Campus food service programs are to phase out the purchase, sale and distribution of single-use plastic beverage bottles by Jan. 1, 2023, and the UCs are encouraged to install water refill stations to support this change.

“The persistent environmental damage wrought by plastics on the environment and human health is well-known,” said David Phillips, associate vice president for the UC’s Department of Energy and Sustainability. “The clear solution is to phase out single-use plastics so they never enter our waste stream in the first place.”

CALPIRG worked with chapters on eight campuses to collect 12,000 student signatures and nearly 100 student leader sign-ons. The UC system was responsive to this initiative, Michels said, and CALPIRG students worked closely with the UC Office of the President to craft the new policy.

“Students are more conscious than ever of the consumption of plastic and its negative impact on our environment and public health, so we’re thrilled that our institution, which has so much purchasing power in California, is taking major steps to eliminate single-use plastic,” said Nicole Haynes, CALPIRG’s statewide Plastic-Free Seas coordinator.
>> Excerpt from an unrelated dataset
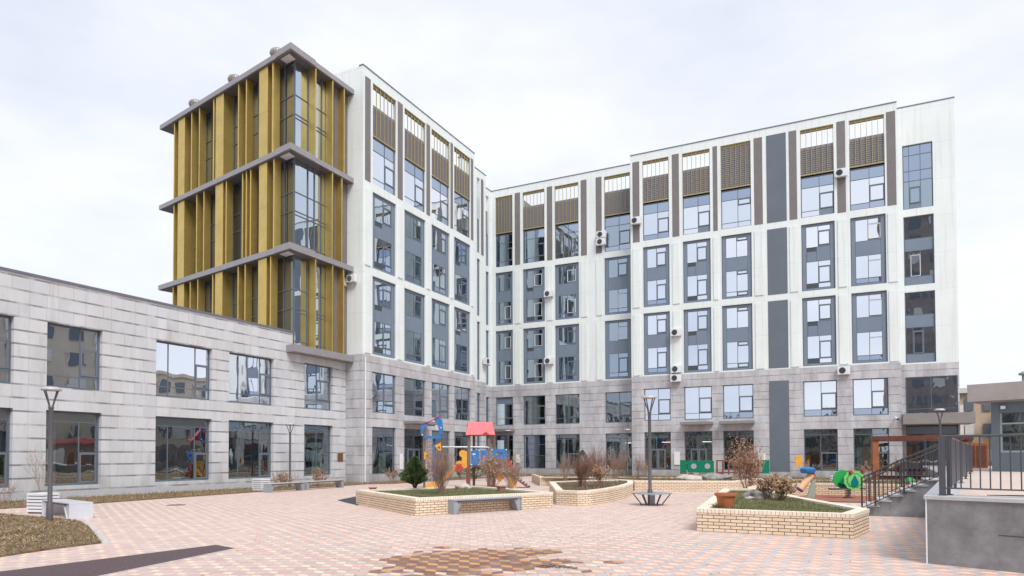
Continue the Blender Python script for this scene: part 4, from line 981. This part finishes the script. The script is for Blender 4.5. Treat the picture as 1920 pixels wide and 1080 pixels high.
bench(Vector((-20.2,12.05,0)),Vector((-22.6,12.75,0)),-.0001+.62,'white metal bench beside the slatted bin at far left','bench_white','bench_white') if False else None
b0=bench(Vector((-22.55,12.55,0)),Vector((-20.15,11.95,0)),.62,'white metal bench beside the slatted bin at far left','bench_white','bench_white',h=.47,legw=.5)
bench(G(507,924),G(571,919.5),.45,'beige topped bench right of the middle slatted bin','bench_grey','seat_beige')
bench(G(575,919),G(645,914),.45,'beige topped bench under the small ground floor window','bench_grey','seat_beige')
def bin_(loc,rot,label,s=.45,h=.62,dark=False):
    t=thing('slatted_bin',label,'litter bin',loc,rot,'white slatted bins')
    for k in range(6): MB().box(-s/2,s/2,-s/2,s/2,.05+k*h/6,.05+k*h/6+h/6-.028).obj('slat_ring',MATS['white_metal'],t,bevel=.006)
    MB().box(-s/2+.03,s/2-.03,-s/2+.03,s/2-.03,0,h-.01).obj('liner',MATS['bench_dark'],t); return t
bn=bin_(Vector((-23.3,13.0,0)),.2,'white slatted bin at the left end of the white bench',.62,.62)
dup(bn,G(492,921.5)+Vector((-.2,.1,0)),0,'white slatted bin left of the middle benches')
dup(bn,(-9.6,50.6,.0),0,'white bin beside the green play train, in front of the block')
dup(bn,(-.7,41.5,.0),.2,'white slatted bin behind the green peacock rider')
# hexagonal bench round the lamp
hb=thing('tree_bench','dark hexagonal bench around the base of the tall street lamp','bench',G(1222,947)+Vector((0,0,0)),.25)
hexp=lambda r,a0=0: [(r*math.cos(PI/3*k+a0),r*math.sin(PI/3*k+a0)) for k in range(6)]
s=MB(); O_,I_=hexp(.72),hexp(.16)
for k in range(6):
    k2=(k+1)%6
    for r0,r1 in ((.2,.36),(.38,.54),(.56,.72)):
        A_=hexp(r0);B_=hexp(r1); s.prism([A_[k],A_[k2],B_[k2],B_[k]],.41,.445)
s.obj('seat',MATS['bench_grey'],hb)
for k in range(6):
    a=PI/3*k; c_,s_=math.cos(a),math.sin(a)
    MB().tube([(.66*c_,.66*s_,.41),(.36*c_,.36*s_,.02)],.022,6).obj('leg',MATS['bench_dark'],hb)
MB().prism(hexp(.42),.0,.02).obj('base_plate',MATS['bench_dark'],hb); MB().prism(hexp(.12),.02,.41).obj('post_collar',MATS['bench_grey'],hb)
# ---------------------------------------------------------------- playground
PT=thing('play_tower','play tower with pink red gabled roof, blue panels, slide and blue climbing arch','play structure',G(895,915),yaw)
def lx(px): return (px-895)/34.7
def lz(py): return (915-py)/34.7
def xz(pts): return [(lx(a),lz(b)) for a,b in pts]
for px,y in ((879,0),(918,0),(886,1.25),(926,1.25)):
    MB().box(lx(px)-.07,lx(px)+.07,y-.07,y+.07,0,lz(811)).obj('post',MATS['play_beam'],PT,bevel=.01)
MB().box(lx(877)-.1,lx(877)+.1,-.1,.1,0,lz(872)).obj('post',MATS['play_brown'],PT)
MB().box(lx(917)-.09,lx(917)+.09,-.1,.1,0,lz(872)).obj('post',MATS['play_brown'],PT)
r=MB(); # gabled roof: ridge along x, slopes to front/back with a notch in the front edge
x0,x1=lx(873),lx(929.5); xr0,xr1=lx(877),lx(924); zr,ze=lz(786),lz(812)
r.prism([(x0,-.18),(x1,-.18),(xr1,.62),(xr0,.62)],0,0) if False else None
def slab(a,b,c,d,t=.04):
    A_=[Vector(q) for q in (a,b,c,d)]; n=(A_[1]-A_[0]).cross(A_[3]-A_[0]).normalized()*t; m_=MB(); i=0
    m_.v=[tuple(q) for q in A_]+[tuple(q-n) for q in A_]; m_.f=[(0,1,2,3),(7,6,5,4),(0,4,5,1),(1,5,6,2),(2,6,7,3),(3,7,4,0)]; return m_
slab((x0,-.25,ze),(x1,-.25,ze),(xr1,.62,zr),(xr0,.62,zr)).obj('roof',MATS['play_roof'],PT)
slab((x1,1.5,ze),(x0,1.5,ze),(xr0,.62,zr),(xr1,.62,zr)).obj('roof',MATS['play_roof'],PT)
for x in (x0+.06,x1-.1): MB().prism([(-.2,ze),(.62,zr-.06),(1.45,ze)],0,.04,'y').obj('gable',MATS['play_red'],PT,rot=PI/2,loc=(x,0,0))
MB().prism(xz([(905,812),(912,806),(919,812)]),-.3,-.24,'y').obj('roof_vent',MATS['play_red'],PT)
MB().box(lx(875),lx(958),-.02,1.35,lz(874),lz(871)).obj('deck',MATS['play_brown'],PT)
def panel(pts,y,mt,nm='panel',t=.04): return MB().prism(xz(pts),y,y+t,'y').obj(nm,MATS[mt],PT,bevel=.006)
panel([(883,841),(899,841),(899,871),(883,871)],-.05,'play_blue')
panel([(901,842),(905,842),(905,871),(901,871)],-.05,'play_blue'); panel([(912,842),(915.5,842),(915.5,871),(912,871)],-.05,'play_blue'); panel([(905,842),(912,842),(912,851),(905,851)],-.05,'play_blue')
panel([(922.5,839.5),(953,839.5),(953,867),(950,863),(938,860.5),(926,863),(922.5,867)],-.05,'play_blue')
for i in range(3): MB().tube([(lx(906+i*2.6),-.04,lz(851)),(lx(906+i*2.6),-.04,lz(871))],.02,6).obj('bar',MATS['play_red'],PT)
m_=MB(); 
m_.prism(xz([(933,846),(937,845),(939,847),(942,846),(944,848),(941,849),(938,848.5),(935,847.5)]),-.075,-.052,'y'); m_.obj('cut_out',MATS['bench_dark'],PT)
MB().prism(xz([(886,848),(892,849),(892,850.5),(886,850.5)]),-.07,-.052,'y').obj('badge',MATS['paper'],PT)
# yellow scroll panel with red flower and slide
panel([(864,842),(870,842),(875.5,845),(875.5,875),(868,878),(858,878),(853,872),(854,864),(861,862),(866,864),(866,856),(861,853),(860,846)],-.12,'play_yellow','scroll_panel')
m_=MB(); cxp,czp=lx(860),lz(875.5)
pts=[(cxp+(.2+.045*math.cos(6*a))*math.cos(a),czp+(.2+.045*math.cos(6*a))*math.sin(a)) for a in [2*PI*k/48 for k in range(48)]]
m_.prism(pts[::-1],-.17,-.13,'y'); m_.obj('flower',MATS['play_red'],PT)
m_=MB(); pp=[(lx(872),lz(864)),(lx(858),lz(872)),(lx(838),lz(893)),(lx(815),lz(910)),(lx(796),lz(914.5))]
for (a,za),(b_,zb) in zip(pp[:-1],pp[1:]):
    m_.quad((a,.05,za),(b_,.05,zb),(b_,.55,zb),(a,.55,za)); 
    for y in (.03,.57): m_.quad((a,y,za-.05),(b_,y,zb-.05),(b_,y,zb+.22),(a,y,za+.22)); m_.quad((a,y+.03,za-.05),(b_,y+.03,zb-.05),(b_,y+.03,zb+.22),(a,y+.03,za+.22)); m_.quad((a,y,za+.22),(b_,y,zb+.22),(b_,y+.03,zb+.22),(a,y+.03,za+.22))
m_.obj('slide',MATS['play_yellow'],PT)
m_=MB(); pp=[(lx(950),lz(858)),(lx(957),lz(862)),(lx(962),lz(872)),(lx(966),lz(884))]
for (a,za),(b_,zb) in zip(pp[:-1],pp[1:]):
    for y in (.1,.6): m_.prism([(a,za-.3),(b_,zb-.3),(b_,zb+.1),(a,za+.1)],y,y+.04,'y')
m_.obj('red_slide',MATS['play_red'],PT)
MB().tube([(lx(828),0,lz(835)),(lx(918),0,lz(836))],.035,8).tube([(lx(828),.3,lz(836)),(lx(918),.3,lz(837))],.03,8).obj('hand_bar',MATS['steel'],PT)
slab((lx(966),.0,lz(893)),(lx(999),.0,lz(917)),(lx(999),.9,lz(917)),(lx(966),.9,lz(893)),.08).obj('climbing_ramp',MATS['play_brown'],PT)
m_=MB()
for k in range(6): a=k/6; m_.box(lx(968+31*a),lx(968+31*a)+.1,0,.9,lz(893.5+24*a),lz(893.5+24*a)+.06)
m_.obj('ramp_cleat',MATS['bench_dark'],PT)
panel([(955,897),(960,894),(968,896),(972,903),(970,915),(958,916),(955,908)],.2,'play_yellow','side_panel')
panel([(930,884),(944,884),(946,898),(938,905),(931,898)],.6,'play_yellow','side_panel')
for px_,py_ in ((884,842),(898,842),(884,870),(898,870),(924,841),(951.5,841),(924,865),(951.5,865),(829,835),(917,837),(825,798),(789,812)):
    MB().tube([(lx(px_),-.10,lz(py_)),(lx(px_),-.05,lz(py_))],.035,8).obj('bolt',MATS['paper'],PT)
# blue climbing arch
for px in (791,826):
    MB().box(lx(px)-.06,lx(px)+.06,.2,.34,0,lz(800)).obj('post',MATS['play_beam'],PT)
def arch(pts,y): return panel(pts,y,'play_blue','arch_side')
arch([(785,812),(784,797),(787,790),(794,786),(800,789),(797,793),(792,798),(790,805),(789,813)],.12)
arch([(811,781),(816,778),(823,778),(827,786),(828,798),(827,811),(820,812),(820,801),(817,791),(812,785)],.12)
MB().tube([(lx(788),.1,lz(790)),(lx(800),.1,lz(787)),(lx(827),.1,lz(772.5))],.03,6).obj('top_bar',MATS['play_red'],PT)
MB().tube([(lx(797),.3,lz(793)),(lx(812),.3,lz(793))],.04,6).obj('rung',MATS['bench_dark'],PT)
MB().box(lx(792),lx(827),.1,.35,lz(819),lz(814)).obj('cross_beam',MATS['play_blue'],PT)
MB().box(lx(808),lx(812.5),.32,.38,lz(900),lz(818)).obj('blue_post',MATS['play_blue'],PT)
for k in range(9): MB().tube([(lx(800),.1,lz(825+k*8)),(lx(807),.1,lz(825+k*8))],.022,6).obj('rung',MATS['play_red'],PT)
MB().tube([(lx(800),.1,lz(818)),(lx(800),.1,0)],.018,6).tube([(lx(807),.1,lz(818)),(lx(807),.1,0)],.018,6).obj('ladder_rail',MATS['steel'],PT)
for P_ in ([(812,833),(824,826.5),(825.5,842),(820,843)],[(791.5,844),(803,851),(803,854),(792,860)]):
    cxm=sum(a for a,b in P_)/4; czm=sum(b for a,b in P_)/4
    panel(P_,.02,'play_yellow','hand_hold'); MB().prism(xz([(cxm-2.5,czm),(cxm+2,czm-3),(cxm+2,czm+3)]),.0,.018,'y').obj('cut_out',MATS['bench_dark'],PT)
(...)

The updated policy also directs campuses to make additional plans to get their campus to be free of nonessential plastics in the 10-year time period. The system-wide policy allows campuses to decide how to tailor the implementation of the changes based on the location needs of their food establishments and retail services.

The UC policy is similar to state legislation being considered, which is also aimed at tackling California’s plastic pollution problem. If passed, the Circular Economy and Plastic Pollution Reduction Act would aim to reduce plastic waste in California by 75 percent and require all single-use plastics to be recyclable or compostable by 2032.

“We hope the UCs lead the way in inspiring the state and other universities to make similar commitments to protect the environment,” Nguyen said.

“The new policy from the UCs is a huge achievement for the environment, and now we are calling on the Legislature to follow suit by passing the Circular Economy and Plastic Pollution Reduction Act,” Haynes said. “Nothing we use for a few minutes should threaten our health and pollute our future for hundreds of years.”